Mayor Jules Pipe is heading the Save Shoreditch campaign. Pic: Hackney Council

Mayor Jules Pipe is heading the Save Shoreditch campaign. Pic: Hackney Council

A plan to build two skyscrapers in Shoreditch is being met with resistance from the Mayor of Hackney, who launched a campaign to stop the development.

In a petition meant to encourage London Mayor Boris Johnson to withdraw his support from the scheme, Mayor Jules Pipe said the towers would contain mostly luxury flats, making them out of reach for the majority of people living around Shoreditch High Street.

He said: “With one fell swoop this development could tear the heart out of the community and destroy the burgeoning creative and digital business cluster known as ‘Tech City’.”

Hackney Council was discussing an alternative scheme with the developers, including low-rise housing blocks and warehouse-style office space. But after receiving Johnson’s public support, they have “reverted to their original plans” which involved working with “a Shoreditch-based firm of architects.”

Alternative proposal to Bishopsgate Goods Yard. Pic: Hackney Council

Alternative proposal to Bishopsgate Goods Yard. Pic: Hackney Council

The Goodsyard project, which includes two skyscrapers, aims to turn the now derelict Bishopsgate Goodsyard into an £800 million residential and commercial complex located next to Shoreditch High Street underground station .The Goodsyard stood empty for nearly 50 years before any development interest was afforded to it.

Joint developers Hammerson and The Ballymore Group said the towers will be between 17 and 48 storeys tall, and will offer around 1500 flats, 500 000 square feet of office and commercial space, and a new 2.4 acre park. The project website also states the development is expected to bring more than 5000 jobs to the area.

In the petition, Mayor Pipe wrote: “There is a much better alternative to develop this site. The Council worked with a Shoreditch-based firm of architects to draw up a scheme that would be financially viable for the developers, comprise much lower buildings, which are far more in keeping with the unique character of Shoreditch.”

He said: “Skyscrapers may have a place in the city, but not in Shoreditch.”

Locals have taken to the petition’s comment section to show their support. Adrian McKinney, a Hackney resident, said: “We do not need luxury skyscrapers in Hackney” adding that they would “be detrimental to the fabric of the area”.
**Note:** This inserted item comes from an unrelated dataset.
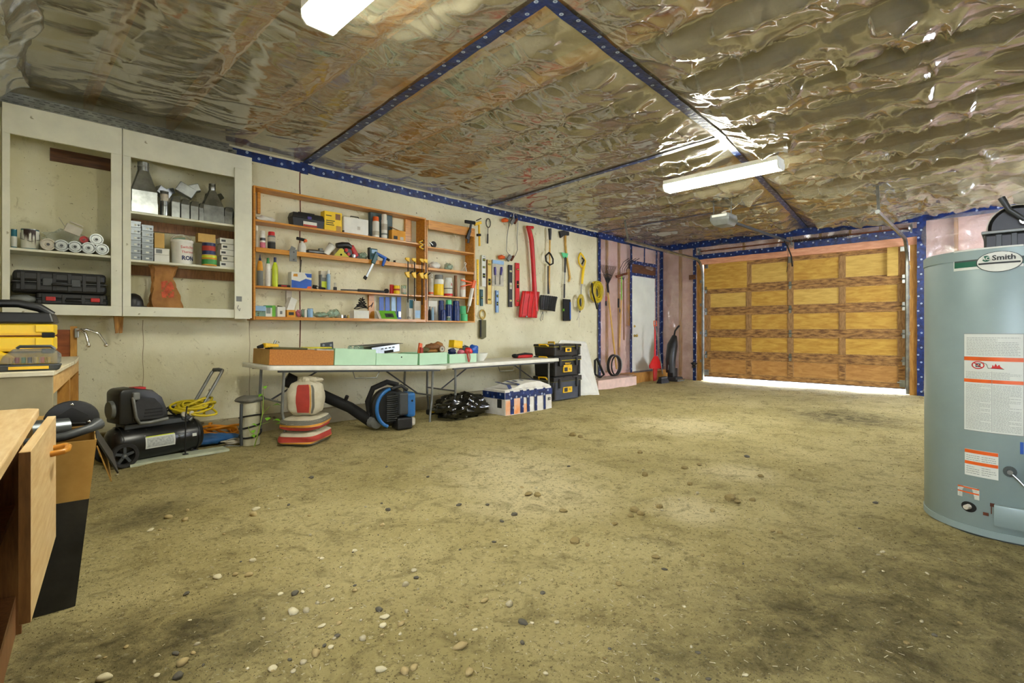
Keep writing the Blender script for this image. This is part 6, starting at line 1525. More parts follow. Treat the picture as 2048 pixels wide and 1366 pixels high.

Michael Fitzpatrick, another resident, said “I am a local, and I don’t want massive buildings in my [neighbourhood]!”

The Victorian Society and the Spitalfields Society have also spoken out against the proposed developments.

The latter said: “The applications would cause substantial harm to the setting of designated heritage assets, including listed buildings and conservation areas.”